Directions for this task
Give back exactly the lines from the beginning of the listing below to the line holding "mk('glove', V, Q, M_NITRILE, nurse)", both ends included; the pictures stay out.

Dataset excerpts
————————

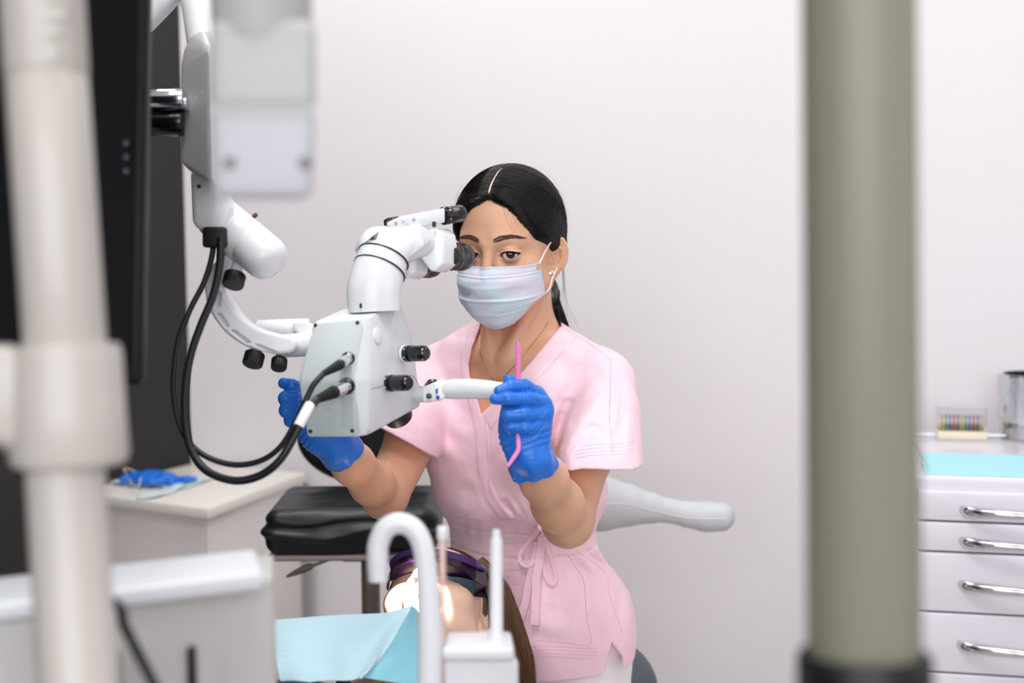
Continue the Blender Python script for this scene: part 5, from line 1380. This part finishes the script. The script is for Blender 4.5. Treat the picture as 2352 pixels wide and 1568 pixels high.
V, Q = surf(gl_right, c_ - A3(.075, .085, .085), c_ + A3(.07, .07, .075), .0014)
mk('glove', V, Q, M_NITRILE, nurse)

# pink suction tube held across the palm
M_PTUBE = mat('pink_tube', (240, 140, 206), .35, sss=.1)
tb_ = [P(1190, 790, 1.838), P(1190, 850, 1.842), P(1190, 930, 1.848), P(1190, 1000, 1.842), P(1191, 1026, 1.838), P(1189, 1036, 1.836), P(1181, 1049, 1.833), P(1166, 1071, 1.828)]
V, Fc = sweep(spline(tb_, 8), np.interp(np.linspace(0, 1, 57), [0, .85, 1], [.0034, .0032, .0022]), 24, None, True)
tp0 = P(1190, 790, 1.838); 
V[:24] += np.outer((V[:24] - tp0) @ (RN @ A3(-1, 0, 0))*1.3 + .003, RN @ A3(0, 1, 0))
pk_ = tag(mk('suction_tube', V, Fc, M_PTUBE, None, True, 50), 'bent pink plastic suction tube held upright in the gloved hand', 'tube')

# ------------------------------------------------------------ the patient
Zp = nrm(A3(-.16, -.36, .92)); PR = frame(Y=A3(.10, .93, .30), Z=Zp); PO = P(1003, 1412, 2.035)
def pl_(*a): return PO + PR @ A3(*a)
pat = thing('person', 'person lying back with face up under dark protective glasses and light blue bib', 'person', PO*A3(1, 1, 0))
CH = P(905, 1640, 1.72); HIP = P(560, 1900, 1.40)
CH = A3(PO[0] - .16, PO[1] - .36, .64); HIP = A3(PO[0] - .42, PO[1] - .86, .56); KN = HIP + A3(-.14, -.40, .05); FT = KN + A3(-.15, -.40, -.06)
sd_ = nrm(np.cross(CH - HIP, (0, 0, 1)))
def pbody(p):
    q = (p - PO) @ PR
    d = head_sd(q, False, True)
    d = smin(d, cap(p, pl_(0, -.05, -.03), CH - (CH - PO)*.62 + A3(0, 0, -.03), .052, .050), .02)
    return d
M_PCL = mat('teal_dark_cloth', (24, 48, 62), .8)
V, Q = surf(pbody, PO - A3(.16, .30, .17), PO + A3(.14, .16, .12), .0022)
mk('body', V, Q, M_SKIN2, pat)
def pcloth(p):
    d = sbox(p, CH, (.17, .13, .075), .07, np.stack([sd_, nrm(CH - HIP), np.cross(sd_, nrm(CH - HIP))], 1))
    d = smin(d, cap(p, CH, HIP, .10, .105), .06)
    for s in (-1, 1):
        d = smin(d, cap(p, HIP + sd_*s*.08, KN + sd_*s*.10, .075, .06), .03); d = smin(d, cap(p, KN + sd_*s*.10, FT + sd_*s*.10, .055, .04), .03)
        d = smin(d, chain(p, [CH + sd_*s*.18, (CH + HIP)/2 + sd_*s*.24, HIP + sd_*s*.13 + A3(0, 0, .06)], [.05, .042, .035], .02), .02)
    return d + .0025*snoise(p, 30, 31)
V, Q = surf(pcloth, np.minimum(FT, CH) - A3(.30, .12, .14), np.maximum(CH, PO) + A3(.26, .02, .12), .008)
mk('clothing', V, Q, M_PCL, pat)
# goggles: wrap-around lens facets
M_GOG = mat('goggle_lens', (30, 13, 38), .3, spec=.35)
M_GOGF = mat('goggle_frame', (66, 38, 92), .3, coat=.2)
ge = thing('safety_glasses', 'dark purple wrap-around protective glasses worn by the patient', 'glasses', P(1000, 1300, 1.98))
top_e = [(897,1300,2.03),(912,1284,2.02),(935,1272,2.005),(972,1268,1.99),(1010,1271,1.985),(1059,1283,1.99),(1095,1298,2.00),(1115,1307,2.03)]
mid_e = [(896,1331,2.02),(905,1305,1.995),(943,1290,1.975),(972,1292,1.965),(1010,1292,1.962),(1056,1302,1.965),(1092,1334,1.975),(1118,1345,2.02)]
bot_e = [(896,1332,2.03),(915,1322,2.00),(943,1312,1.985),(972,1316,1.975),(1012,1320,1.972),(1049,1334,1.975),(1090,1366,1.985),(1116,1369,2.03)]
rows = [top_e, mid_e, bot_e]
nN = len(top_e); V = [P(*c) for r in rows for c in r]; V = V + [v + PR @ A3(0, 0, -.003) + A3(0, .002, 0) for v in V]; Fc = []; N = 3*nN
for i in range(2):
    for j in range(nN - 1):
        a = i*nN + j; Fc.append((a, a+1, a+nN+1, a+nN)); Fc.append((a+N, a+nN+N, a+nN+1+N, a+1+N))
rim = list(range(nN)) + [2*nN - 1] + list(range(3*nN - 1, 2*nN - 1, -1)) + [nN]
for a, b in zip(rim, rim[1:] + rim[:1]): Fc.append((a, a + N, b + N, b))
mk('lens', V, Fc, M_GOG, ge, True, 12)
tp_ = spline([P(x, y - 1, D - .001) for x, y, D in top_e], 5)
V, Fc = ribbon_vf(tp_, nrm(cen*.6 + A3(0, 0, .5)), .0105, .004); mk('top_frame', V, Fc, M_GOGF, ge, True, 40)
tube('lens_ridge', [P(x, y, D - .001) for x, y, D in mid_e], .0009, M_GOG, ge, 6, 4)
V, Fc = extrude_poly([P(1012, 1322, 1.969), P(1056, 1325, 1.966), P(1092, 1333, 1.972), P(1089, 1366, 1.982), P(1049, 1334, 1.972)], cen, .0012)
mk('lower_facet', V, Fc, mat('goggle_teal', (14, 62, 84), .12, coat=.5), ge, True, 30)
tube('temple_arm', [P(1112, 1350, 2.02), P(1119, 1375, 2.005), P(1123, 1405, 2.0), P(1125, 1440, 2.01), P(1118, 1470, 2.04)], [(.0022, .005), (.0022, .0042), (.002, .004), (.002, .004), (.002, .004)], mat('temple_dark', (12, 40, 50), .3), ge, 12, 6)
tube('temple_arm', [P(899, 1316, 2.035), P(893, 1330, 2.06), P(890, 1350, 2.09)], [(.0022, .005), (.0022, .0042), (.002, .004)], mat('temple_dark', (12, 40, 50), .3), ge, 12, 6)
# long brown hair over the head end, falling to the right
M_BRH = mat('brown_hair', (80, 54, 38), .42, spec=.5)
def ph_sd(q): return ell(q, (0, .034, -.020), (.081, .084, .095))
V, Q = surf(lambda p: smax(ph_sd((p - PO) @ PR), ((p - PO) @ PR)[:, 2] - .012 - .55*((p - PO) @ PR)[:, 1], .006), PO - A3(.15, .15, .15), PO + A3(.15, .17, .15), .003)
phair = mk('hair', V, Q, M_BRH, pat)
fall = [P(1090, 1300, 2.10), P(1128, 1340, 2.09), P(1150, 1400, 2.07), P(1172, 1465, 2.06), P(1192, 1530, 2.06), P(1205, 1590, 2.07), P(1205, 1680, 2.09)]
tube('hair_fall', fall, [(.014, .020), (.017, .022), (.018, .022), (.020, .020), (.016, .018), (.012, .014), (.004, .005)], M_BRH, phair, 24, 8)
ls = []
fs_ = spline(fall, 6); M_ = len(fs_)
for i in range(520):
    a = RNG.rand()*6.28; rr = np.interp(np.linspace(0, 1, M_), [0, .3, .6, 1], [.017, .021, .021, .006])*(.8 + .35*RNG.rand())
    u = RN @ A3(math.cos(a), .25*math.sin(a), math.sin(a)); w = .003*np.sin(np.linspace(0, 5, M_) + RNG.rand()*6)
    k0 = int(RNG.rand()*10); L = (fs_ + u*(rr + w)[:, None])[k0:]; ls.append(L)
for i in range(420):
    s = 1 if RNG.rand() < .7 else -1
    a = A3(s*(.012 + .055*RNG.rand()), .085 + .02*RNG.rand(), .058 - .03*RNG.rand()); c = bez(a, A3(s*.10, .06, -.0), A3(s*.085, -.03*RNG.rand(), -.06), 12)
    c = to_surface(ph_sd, c, A3(0, .03, -.02), .001 + .002*RNG.rand(), .18); ls.append(PO + c @ PR.T)
V, Fc = strand_mesh(ls, .00045, .0003); mk('hair_strands', V, Fc, mat('brown_strand', (112, 78, 54), .4, spec=.5), phair)

# ------------------------------------------------------------ bib
M_BIB = mat('bib_blue', (194, 230, 242), .8, sss=.05, bump=[('wave', (1, 1, 240), .5, .0008), ('noise', (14, 14, 6), .4, .006)])
bibp = [[(622,1424,1.80),(690,1418,1.81),(780,1412,1.83),(870,1408,1.85),(905,1402,1.855),(946,1391,1.86)],
        [(628,1460,1.775),(694,1456,1.78),(776,1452,1.80),(856,1448,1.81),(890,1444,1.82),(920,1438,1.835)],
        [(633,1500,1.755),(698,1498,1.755),(772,1496,1.765),(842,1494,1.775),(868,1492,1.785),(892,1486,1.80)],
        [(638,1535,1.735),(702,1536,1.735),(770,1536,1.745),(830,1534,1.75),(852,1532,1.76),(862,1528,1.775)],
        [(645,1572,1.72),(705,1566,1.715),(765,1562,1.72),(815,1560,1.73),(828,1558,1.74),(836,1556,1.755)]]
def grid_sheet(name, G, m, th, parent=None, n=9, wob=None):
    G = [[P(*c) for c in r] for r in G]
    R1 = [spline(r, n) for r in G]; R1 = np.array(R1); K = R1.shape[1]
    cols_ = np.array([spline(R1[:, j], n) for j in range(K)]); S = cols_.transpose(1, 0, 2); a, b = S.shape[:2]
    if wob: 
        ii, jj = np.meshgrid(np.linspace(0, 1, a), np.linspace(0, 1, b), indexing='ij'); S = S + wob(ii, jj)[..., None]*cen
    V = S.reshape(-1, 3); N = len(V); V = np.vstack([V, V - cen*th]); Fc = []
    for i in range(a - 1):
        for j in range(b - 1):
            k = i*b + j; Fc.append((k, k + b, k + b + 1, k + 1)); Fc.append((k + N, k + 1 + N, k + b + 1 + N, k + b + N))
    rim = list(range(b)) + [i*b + b - 1 for i in range(1, a)] + [(a-1)*b + j for j in range(b-2, -1, -1)] + [i*b for i in range(a-2, 0, -1)]
    for x, y in zip(rim, rim[1:] + rim[:1]): Fc.append((x, y, y + N, x + N))
    return mk(name, V, Fc, m, parent, True, 50)
bib = grid_sheet('dental_bib', bibp, M_BIB, .0012, None, 7, lambda i, j: .0045*np.sin(j*11 + i*3)*np.sin(i*2.5 + .3) + .003*np.sin(j*19 - 2*i)*i)
tag(bib, 'light blue pleated dental bib spread over the patient below the chin', 'bib')
fold = [[(946,1391,1.862),(951,1394,1.868),(956,1398,1.875),(962,1408,1.885)], [(920,1438,1.837),(932,1440,1.846),(946,1442,1.860),(962,1448,1.875)],
        [(892,1486,1.802),(915,1488,1.82),(940,1490,1.84),(964,1494,1.86)], [(862,1528,1.777),(895,1530,1.79),(930,1532,1.815),(966,1536,1.84)], [(836,1556,1.757),(875,1562,1.77),(920,1568,1.79),(968,1576,1.82)]]
fo = grid_sheet('folded_corner', fold, mat('bib_blue_lining', (150, 220, 238), .8, bump=[('wave', (300, 300, 300), .2, .0005)]), .0012, bib, 7)

# ------------------------------------------------------------ dental chair
ch = thing('dental_chair', 'dark upholstered dental chair the patient lies on', 'chair', HIP*A3(1, 1, 0))
M_UPH = mat('dark_upholstery', (38, 32, 50), .4)
dch = nrm(CH - HIP)
AX = np.stack([sd_, dch, np.cross(sd_, dch)], 1)
def pad(nm, a, b, w, t, dz, h=.006):
    c = (a + b)/2 + A3(0, 0, dz); d = nrm(b - a); R_ = np.stack([sd_, d, np.cross(sd_, d)], 1); L = np.linalg.norm(b - a)
    V, Q = surf(lambda p: sbox(p, c, (w, L/2, t), min(t*.9, .03), R_), c - A3(.5, .5, .3)*(L + .2), c + A3(.5, .5, .3)*(L + .2), h)
    return mk(nm, V, Q, M_UPH, ch)
hb = PO + A3(.01, .02, -.135)
V, Q = surf(lambda p: sbox(p, hb, (.155, .10, .030), .028, frame(Y=(.10, .95, .1), Z=(.30, 0, 1))), hb - A3(.22, .2, .12), hb + A3(.22, .2, .12), .005); mk('headrest', V, Q, M_UPH, ch)
pad('backrest', CH + A3(.02, .08, -.0), HIP, .24, .045, -.15); pad('seat', HIP - dch*.02, KN, .25, .05, -.155); pad('legrest', KN, FT, .2, .04, -.13)
tube('headrest_bar', [hb + A3(0, -.02, -.02), CH + A3(.03, .10, -.17)], .014, M_CHROME, ch, 16, 1)
rbox('chair_base', A3(HIP[0], HIP[1], .03), (.5, .7, .06), M_WHITE, ch, None, .02)
rbox('chair_column', A3(HIP[0], HIP[1], .24), (.22, .26, .38), M_WHITE, ch, None, .03)

# the microscope's own lamp shines on the patient's mouth
sl_ = bpy.data.lights.new('microscope_lamp', 'SPOT'); sl_.energy = 90; sl_.spot_size = math.radians(19.5); sl_.spot_blend = .12; sl_.shadow_soft_size = .012; sl_.color = (1, .97, .92)
so = bpy.data.objects.new('microscope_lamp', sl_); COL.objects.link(so); lp = P(907, 972, 1.905); so.location = lp
so.rotation_euler = (Vector(P(946, 1362, 1.95)) - Vector(lp)).to_track_quat('-Z', 'Y').to_euler()
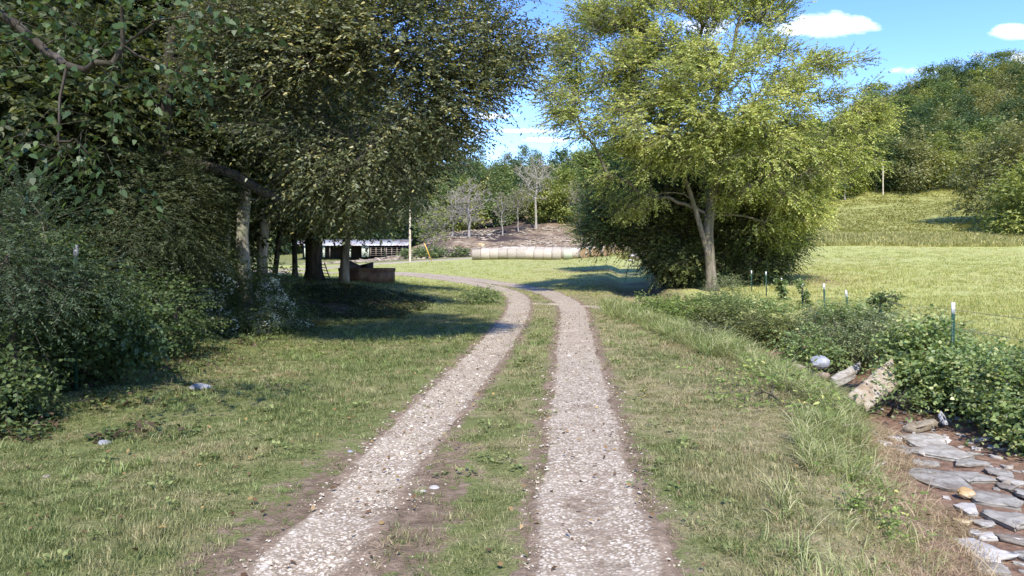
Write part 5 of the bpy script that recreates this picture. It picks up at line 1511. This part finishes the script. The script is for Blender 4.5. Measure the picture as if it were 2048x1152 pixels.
# stones in the lawn on the left
for i, (px, py, w, hh, mt, lab) in enumerate(((402, 776, 50, 17, 'greystone', 'smooth pale grey flat stone in the grass near the wood'), (207, 888, 36, 12, 'greystone', 'brownish grey flat stone level with the grass at the left'),
                                         (93, 953, 18, 14, 'tanstone', 'small pinkish stone at the lower left'), (148, 757, 30, 12, 'tanstone', 'tan stone at the foot of the broad leaved bush'),
                                         (172, 753, 20, 10, 'tanstone', 'smaller tan stone right beside the tan one under the bush'), (56, 839, 16, 10, 'palestone', 'small pale stone by the tangled bush at the left'),
                                         (868, 976, 24, 16, 'palestone', 'whitish lump of limestone on the grass strip edge between the wheel tracks'), (846, 984, 16, 12, 'palestone', 'smaller whitish lump beside the limestone lump'),
                                         (700, 903, 14, 8, 'greystone', 'small grey stone at the left edge of the left wheel track'), (962, 489.5, 15, 5, 'yellowstone', 'orange brown rock on the cleared slope above the fence'),
                                         (978, 470, 8, 6, 'palestone', 'pale stump like stone on the cleared slope'))):
    p = gph(px, py, 3, 300) if py > 520 else np.array(gp(px, py)); k_ = p[1] / F
    r = w * k_ / 2; o = rock_mesh('field_stone', M[mt], (r, r * .8, min(hh * k_ * .9, r * .6)), 3, .07, 500 + i, True)
    o.location = (p[0], p[1], p[2] + (-.2 * r if py > 520 else .01)); tag(o, lab, 'stone')
# rubble by the gate
for i, (px, py, w, hh, lab) in enumerate(((1272, 503, 24, 10, 'pale slab on top of the rubble heap by the gate'), (1268, 511, 22, 8, 'pale stone in the middle of the rubble heap by the gate'), (1276, 517, 24, 9, 'reddish stone at the foot of the rubble heap'),
                                     (1262, 521, 14, 5, 'small stone at the lower left of the rubble heap'), (1284, 509, 18, 9, 'stone at the right of the rubble heap'))):
    Y = 74 - i * .6; k_ = Y / F; p = PW(px, py, Y); r = w * k_ / 2
    o = rock_mesh('rubble_stone', M['tanstone' if i == 2 else 'palestone'], (r, r * .8, hh * k_ / 2), 2, .15, 520 + i, True); o.rotation_euler = (0, .2 * (-1) ** i, i); o.location = p; tag(o, lab, 'stone', 'rubble heap by the gate')

# stones and brush scattered on the cleared slope
rg = np.random.default_rng(540); n = 4200
y = 110 + 50 * rg.random(n); x = -34 + 60 * rg.random(n)
k = vnoise(x * .12 + 3, y * .2) + .4 * vnoise(x * .5, y * .7) > -.12
x = x[k]; y = y[k]; n = len(x); s = .12 + .42 * rg.random(n) ** 2.0
scatter('slope_rubble', np.stack([x, y, h(x, y) + s * .1], -1), np.stack([rg.normal(size=n) * .2, rg.normal(size=n) * .2, rg.random(n) * 6.28], -1), np.stack([s * 1.7, s, s * .7], -1),
        [rock_mesh('t', M['deadlog' if q % 2 else 'tanstone'], (1, .8, .5), 1, .2, 550 + q) for q in range(5)], cat='rubble', label='pale broken stones strewn over the cleared brown slope')

# ------------------------------------------------------------------ fence on the right
M['postgreen'] = simplemat('green_painted_steel', [(.3, (.008, .030, .018)), (.6, (.018, .060, .038)), (.75, (.05, .07, .045))], 9, .5, .0)
M['postgrey'] = simplemat('weathered_galvanised_post', [(.3, (.16, .15, .13)), (.6, (.27, .255, .23))], 9, .6, .0)
M['tipwhite'] = simplemat('white_post_tip', [(.3, (.40, .41, .42)), (.6, (.58, .58, .58))], 20, .5)
M['wire'] = simplemat('galvanised_wire', [(.3, (.14, .13, .12)), (.6, (.26, .25, .24))], 20, .45, .6)
def tee(mb, z0, z1, w, t, fl=1.0):
    P_ = [(-w / 2, 0), (w / 2, 0), (w / 2, t), (t / 2, t), (t / 2, w * .8), (-t / 2, w * .8), (-t / 2, t), (-w / 2, t)]
    V = [(x, y, z0) for x, y in P_] + [(x, y, z1) for x, y in P_]
    n = 8; mb.add(V, [tuple(range(n - 1, -1, -1)), tuple(range(n, 2 * n))] + [(k, (k + 1) % n, n + (k + 1) % n, n + k) for k in range(n)])
posts = [(1907, 605, 11.5, .01, 'green steel fence post with white tip nearest the camera, standing out of the vine mound', 'g'),
         (1692, 580, 19, -.10, 'green fence post with white tip leaning to the left among vines', 'g'),
         (1648, 567, 22, -.03, 'straight green fence post with white tip between the vine clad post and the leaning one', 'g'),
         (1532, 543, 33, -.02, 'green fence post with white tip at the corner of the bare patch', 'g'), (1503, 541, 36, -.01, 'green fence post with white tip second right of the big tree gap', 'g'),
         (1483, 538, 39.5, 0, 'pale grey fence post right of the big tree trunk', 'p'), (1466, 537, 43, 0, 'thin grey fence post closest to the big tree trunk', 'p'),
         (1761, 592, 15.5, .0, 'fence post buried in climbing vines left of the nearest post', 'g'), (1605, 566, 25.5, 0, 'vine covered fence post left of the straight green one', 'g'),
         (1563, 556, 29, 0, 'fence post wrapped in a narrow column of leaves', 'g')]
tops = []
for px, py, Y, lean, lab, kind in posts:
    t = np.array(PW(px, py, Y)); gz = hs(t[0], Y)
    L_ = t[2] - gz + .25
    e = empty('fence_post', (t[0] - math.sin(lean) * L_, Y, t[2] - L_)); e.rotation_euler = (0, lean, 0)
    tag(e, lab, 'fence post', 'steel posts of the wire fence')
    mb = MB(); tee(mb, 0, L_ - .19, .055, .010)
    zz = .35
    while zz < L_ - .25: mb.box((0, -.004, zz), (.018, .012, .012)); zz += .055
    mb.build('shaft', M['postgreen' if kind == 'g' else 'postgrey'], e)
    mb = MB(); tee(mb, L_ - .19, L_, .057, .012); mb.build('painted_tip', M['tipwhite' if kind == 'g' else 'postgrey'], e)
    tops.append((Y, t))
tops.sort(key=lambda q: q[0])
pp = [np.array(PW(2600, 665, 6.0))] + [t for _, t in tops] + [np.array(PW(1440, 536, 50))]
def wire(name, lab, pts, r, parent=None):
    ch = []
    for a, b in zip(pts[:-1], pts[1:]):
        s = np.linspace(0, 1, 7)[:, None]; P_ = a + (b - a) * s; P_[:, 2] -= .05 * 4 * (s[:, 0] * (1 - s[:, 0])) * np.linalg.norm(b - a) * .1
        ch.append((P_, np.full(7, r)))
    ch2 = [(np.concatenate([c[0] for c in ch]) + 1e-4 * RNG.normal(size=(7 * len(ch), 3)), np.full(7 * len(ch), r))]
    V, Fq = tubes(ch2, 4)
    return mesh_np(name, V, Fq.ravel(), np.full(len(Fq), 4), M['wire'], parent)
for i, dz in enumerate((.12, .42, .75)):
    q = wire('fence_wire', '', [p - np.array([0, .02, dz]) for p in pp], .0035)
    tag(q, ('top wire strand of the right hand fence, strung past the white tips', 'middle wire strand of the right hand fence', 'lowest wire strand of the right hand fence, hidden in weeds')[i], 'fence wire', 'wire strands of the fence')
# post on the left in the shrubs
t = np.array(PW(151, 490, 9.6)); e = empty('fence_post', (t[0], t[1], hs(t[0], t[1]) - .2)); L_ = t[2] - e.location.z; M['tipleft'] = simplemat('shaded_white_tip', [(.3, (.14, .145, .15)), (.6, (.26, .265, .27))], 20, .6)  # tip paint greyed so its colour carries the shade of the shrubs
tag(e, 'green steel post with white tip standing in the shaded shrubs at the left', 'fence post')
mb = MB(); tee(mb, 0, L_ - .19, .06, .010); mb.build('shaft', M['postgreen'], e)
mb = MB(); tee(mb, L_ - .19, L_, .062, .012); mb.build('painted_tip', M['tipleft'], e)
# vines climbing posts
def vinecol(lab, pts, r, n, seed, ll=.05):
    bl = []
    for (px, py, Y) in pts: w = PW(px, py, Y); bl.append((w[0], w[1], w[2], r, r, .16))
    b = (bl[-1][0], bl[-1][1], hs(bl[-1][0], bl[-1][1]))
    make_plant('climbing_vine', lab, 'vine', b, bl, 40, n, ll, ll * .85, 6, M['lf_vine'], M['twig'], r0=.012, seed=seed, spray_len=(.08, .2), cl_r=.05, droop=.6, flat=.4, step=.2, leafname='foliage', woodname='stem', group='vines climbing the fence', tint0=.35)
vinecol('dark column of vine leaves on the post left of the nearest post', [(1758, 600, 15.5), (1765, 625, 15.5), (1772, 650, 15.5), (1782, 680, 15.4), (1785, 700, 15.3)], .10, 300, 601, .05)
vinecol('spray of vine arching right from the top of the vine clad post', [(1775, 592, 15.5), (1790, 600, 15.5), (1762, 592, 15.5)], .12, 60, 605, .04)
vinecol('pointed vine growth on the post beside the straight green post', [(1604, 570, 25.5), (1607, 590, 25.5), (1610, 610, 25.5), (1622, 625, 25.4), (1600, 630, 25.4)], .14, 230, 602, .075)
vinecol('narrow upright vine left of the pointed vine', [(1560, 562, 29), (1564, 580, 29), (1569, 597, 29)], .13, 150, 603, .08)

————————

Finished exercise
Continue the Blender Python script for this scene: part 5, from line 1380. This part finishes the script. The script is for Blender 4.5. Treat the picture as 2352 pixels wide and 1568 pixels high.
V, Q = surf(gl_right, c_ - A3(.075, .085, .085), c_ + A3(.07, .07, .075), .0014)
mk('glove', V, Q, M_NITRILE, nurse)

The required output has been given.